Have you seen the stone bas-relief roundel in Ritzville?

Use of agrarian folksayings, recounting tales of Old and New World seasonal farm labors, and harvest work songs are now the domain of cultural historians and ethnologists, but burgeoning interest in such topics is evident in sustainability and food sovereignty movements throughout the world. Recent “Grain Gathering” convocations sponsored by Washington State University draw participants from across the country while others hail from Europe and Australia. At a recent session, groups toured test plots of White and Red Lammas wheats, Scots Bere barley, Lincoln oats, and other heritage grains as well as stands of modern hybrids. They also learned about methods and marketability of artisan breads, craft brews, and other specialty food and beverage products.

Even names of event sponsors suggest Old World associations—the Bread Baking Guild, King Arthur Flour, and Wood Stone, a custom builder of stone hearth ovens. Conference presenters shared lines by the sixteenth century agrarian poet Thomas Tusser, and showcased a “Harvest Heritage” exhibit of art based on rural themes by plein air French Impressionists, American Realists, the Russian Itinerants. American folk art was represented in the once familiar Harvest Star quilt design and nineteenth century steel engravings of field workers wielding sickles. A notable modern depiction of this ancient tool is the sculpted stone bas-relief roundel carved by an unidentified New Deal era sculptor in 1941 for the Adams County Courthouse in Ritzville, Washington. Agricultural folklorist and artist Eric Sloan considered the crescent-shaped sickle in all its variations over time to be the most beautiful implement ever crafted.
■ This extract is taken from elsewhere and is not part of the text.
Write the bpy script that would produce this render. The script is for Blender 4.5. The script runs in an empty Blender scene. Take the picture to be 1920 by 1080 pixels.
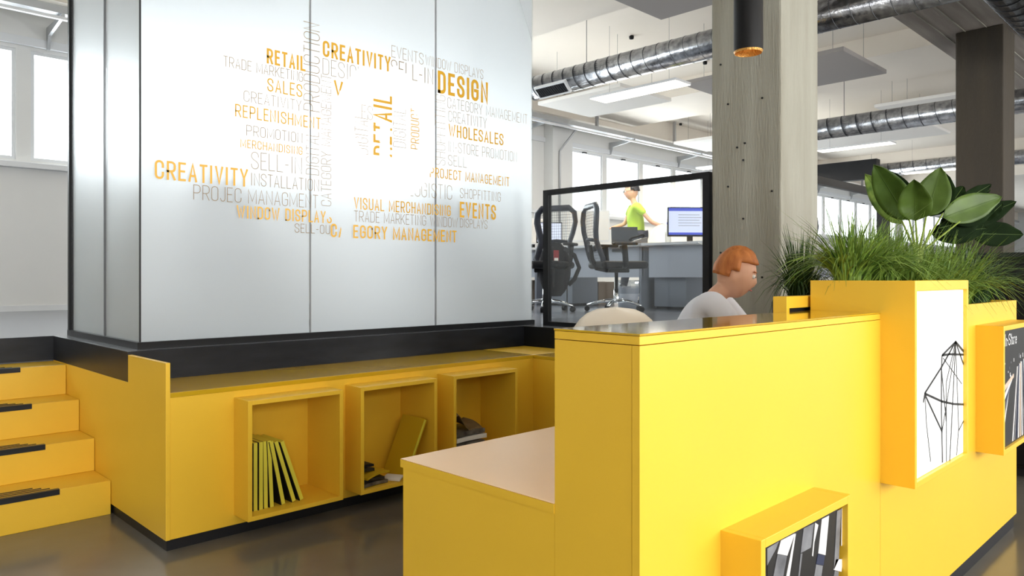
import bpy, bmesh, math, random
from mathutils import Vector, Matrix
random.seed(7)
PI = math.pi
sc = bpy.context.scene
COL = sc.collection

# ---------------------------------------------------------------- camera
F = 1395.0
YAW = math.radians(45.5)
H = 1.2
FW = (math.cos(YAW), math.sin(YAW))       # level viewing direction
RT = (math.sin(YAW), -math.cos(YAW))
cam = bpy.data.cameras.new('camera')
cam.sensor_width = 36.0
cam.lens = 36.0 * F / 1920.0
cam.shift_y = -20.0 / 1920.0
cam.clip_start = 0.05
cam.clip_end = 300
co = bpy.data.objects.new('camera', cam)
COL.objects.link(co)
co.location = (0, 0, H)
co.rotation_euler = (PI / 2, 0, YAW - PI / 2)
sc.camera = co

# ---------------------------------------------------------------- world, light, exposure
w = bpy.data.worlds.new('world'); sc.world = w
w.use_nodes = True
w.node_tree.nodes['Background'].inputs[0].default_value = (0.93, 0.97, 1.0, 1)
w.node_tree.nodes['Background'].inputs[1].default_value = 2.0
sc.view_settings.view_transform = 'Standard'
sc.view_settings.look = 'None'
sc.view_settings.gamma = 1.0
sc.view_settings.use_curve_mapping = False
sc.view_settings.exposure = 0.25


def area(name, loc, rot, sx, sy, power, color=(1, 1, 1)):
    l = bpy.data.lights.new(name, 'AREA'); l.shape = 'RECTANGLE'
    l.size = sx; l.size_y = sy; l.energy = power; l.color = color
    o = bpy.data.objects.new(name, l); COL.objects.link(o)
    o.location = loc; o.rotation_euler = rot
    return o


# daylight through the two long window walls (lights stand outside the glass)
area('daylight_north', (11, 9.9, 3.0), (-PI / 2, 0, 0), 26, 1.6, 1500, (0.93, 0.97, 1.0))
area('daylight_north_far', (34, 9.9, 3.0), (-PI / 2, 0, 0), 20, 1.6, 700, (0.93, 0.97, 1.0))
area('daylight_south', (3.5, -6.3, 2.2), (PI / 2, 0, 0), 19, 3.0, 1080, (1.0, 0.97, 0.92))


def on_y(px, py, y):
    r = (px - 960) / F
    d = y / (FW[1] + r * RT[1])
    return Vector((d * (FW[0] + r * RT[0]), y, H + d * (520 - py) / F))


def on_x(px, py, x):
    r = (px - 960) / F
    d = x / (FW[0] + r * RT[0])
    return Vector((x, d * (FW[1] + r * RT[1]), H + d * (520 - py) / F))


def at_d(px, py, d):
    r = (px - 960) / F
    return Vector((d * (FW[0] + r * RT[0]), d * (FW[1] + r * RT[1]), H + d * (520 - py) / F))


# ---------------------------------------------------------------- materials
def srgb(r, g, b):
    f = lambda c: (c / 255 / 12.92) if c / 255 <= 0.04045 else ((c / 255 + 0.055) / 1.055) ** 2.4
    return (f(r), f(g), f(b), 1)


def mat(name, col, rough=0.5, metal=0.0, noise=0.0, nscale=8.0, bump=0.0, bscale=60.0, coat=0.0, stretch=None,
        col2=None, spec=None):
    m = bpy.data.materials.new(name); m.use_nodes = True
    nt = m.node_tree; b = nt.nodes['Principled BSDF']
    b.inputs['Base Color'].default_value = col
    b.inputs['Roughness'].default_value = rough
    b.inputs['Metallic'].default_value = metal
    if spec is not None: b.inputs['Specular IOR Level'].default_value = spec
    if coat:
        b.inputs['Coat Weight'].default_value = coat
        b.inputs['Coat Roughness'].default_value = 0.06
    tc = nt.nodes.new('ShaderNodeTexCoord')
    mp = nt.nodes.new('ShaderNodeMapping')
    nt.links.new(tc.outputs['Object'], mp.inputs[0])
    if stretch: mp.inputs['Scale'].default_value = stretch
    if noise or col2:
        n = nt.nodes.new('ShaderNodeTexNoise'); n.inputs['Scale'].default_value = nscale
        n.inputs['Detail'].default_value = 6
        nt.links.new(mp.outputs[0], n.inputs['Vector'])
        cr = nt.nodes.new('ShaderNodeValToRGB')
        c2 = col2 if col2 else tuple(c * (1 - noise) for c in col[:3]) + (1,)
        cr.color_ramp.elements[0].color = c2
        cr.color_ramp.elements[1].color = col
        cr.color_ramp.elements[0].position = 0.3; cr.color_ramp.elements[1].position = 0.7
        nt.links.new(n.outputs['Fac'], cr.inputs[0])
        nt.links.new(cr.outputs[0], b.inputs['Base Color'])
    if bump:
        n2 = nt.nodes.new('ShaderNodeTexNoise'); n2.inputs['Scale'].default_value = bscale
        nt.links.new(mp.outputs[0], n2.inputs['Vector'])
        bp = nt.nodes.new('ShaderNodeBump'); bp.inputs['Strength'].default_value = bump
        bp.inputs['Distance'].default_value = 0.01
        nt.links.new(n2.outputs['Fac'], bp.inputs['Height'])
        nt.links.new(bp.outputs[0], b.inputs['Normal'])
    return m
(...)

Grain Sheaf Bas-relief (1941) Adams County Courthouse; Ritzville, Washington
Grain Sheaf Bas-relief (1941)
Adams County Courthouse; Ritzville, Washington

Simple ancient depictions of sickle-bearing field workers gave way in a blended gradualism to medieval and early modern images of scythe-swinging harvesters. The social contract that had long governed and guided enduring social systems changed little until the nineteenth century. Inventions sparked by the Industrial Revolution led to the gradual replacement of sickles and scythes with mechanical reapers. This advancement in agricultural technology greatly relieved the arduous labor of harvest fields, but also compounded pressures of urban growth throughout the great grain growing nations of Europe and the America. The horse-powered reaper developed by American Cyrus McCormick in the 1830s featured a moveable bar of small sickle sections that effectively cut grain stalks which fell onto a platform for binding.